C’est l’un des rares films de fiction et qui plus est l’un des rares long-métrages. La dimension industrielle pouvait faire sensation. Voir tourner des usines était nouveau.
« Les scènes du film issus de l’industrie correspondent à l’influence prise par les militaires et l’industrie lourde sur l’industrie du cinéma ».
C’est aussi un film de propagande industrielle. A cela s’ajoute une composante de voyage dans un style ethnographique sans narration comme on le faisait alors pour montrer la découverte des colonies. Les genres se mélangent. Entre les images d’usine, de voyage ( la maison natale de Beethoven à Bonn, le monument Goethe Schiller à Weimar, la cathédrale de Munich et de Cologne), s’insèrent des figures et des actions fictionnelles et une romance.

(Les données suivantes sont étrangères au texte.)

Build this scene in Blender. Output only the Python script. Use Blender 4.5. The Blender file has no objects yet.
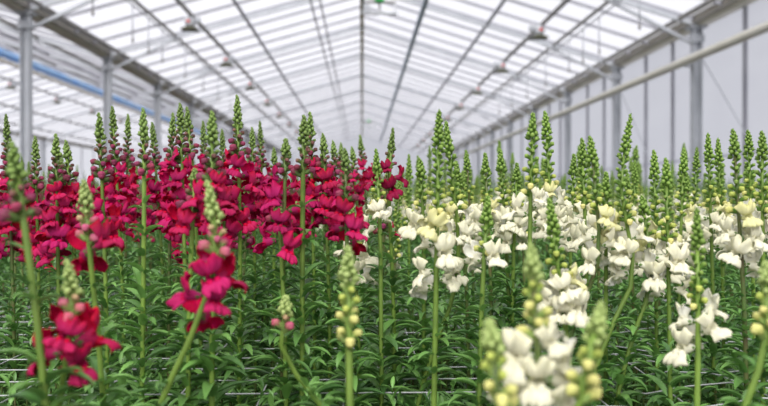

L’une des attractions du film est constitué par l’univers et la mythologie sous-marins, la visite d’un submersible guidée par le Capitaine Paul Koenig, célèbre pour avoir réussi à rompre le blocus britannique et avoir depuis Kiel traversé l’Atlantique pour rejoindre Baltimore à bord d’un sous-marin civil, non armé. Outre la dimension de démenti aux informations sur la faim et l’absence de vie en Allemagne, il s’agissait de convaincre les pays neutres de leur intérêt à participer à la lutte contre le blocus maritime anglais et à plaider pour la neutralité des espaces maritimes et accessoirement intergalactiques. Le scénariste Richard Otto Frankfurter avait comme avocat et journaliste écrit sur la question de la liberté du commerce maritime en droit international.
Si l’on connaissait le fantastique par la littérature (ETA Hoffmann), l’expression science-fiction n’existait pas encore. Le film fut qualifié de sorte de Verniade (= à la façon de Jules Verne). Il se situe avant La femme dans la lune de Fritz Lang (1929) et après Le voyage dans la lune de Melies (1902).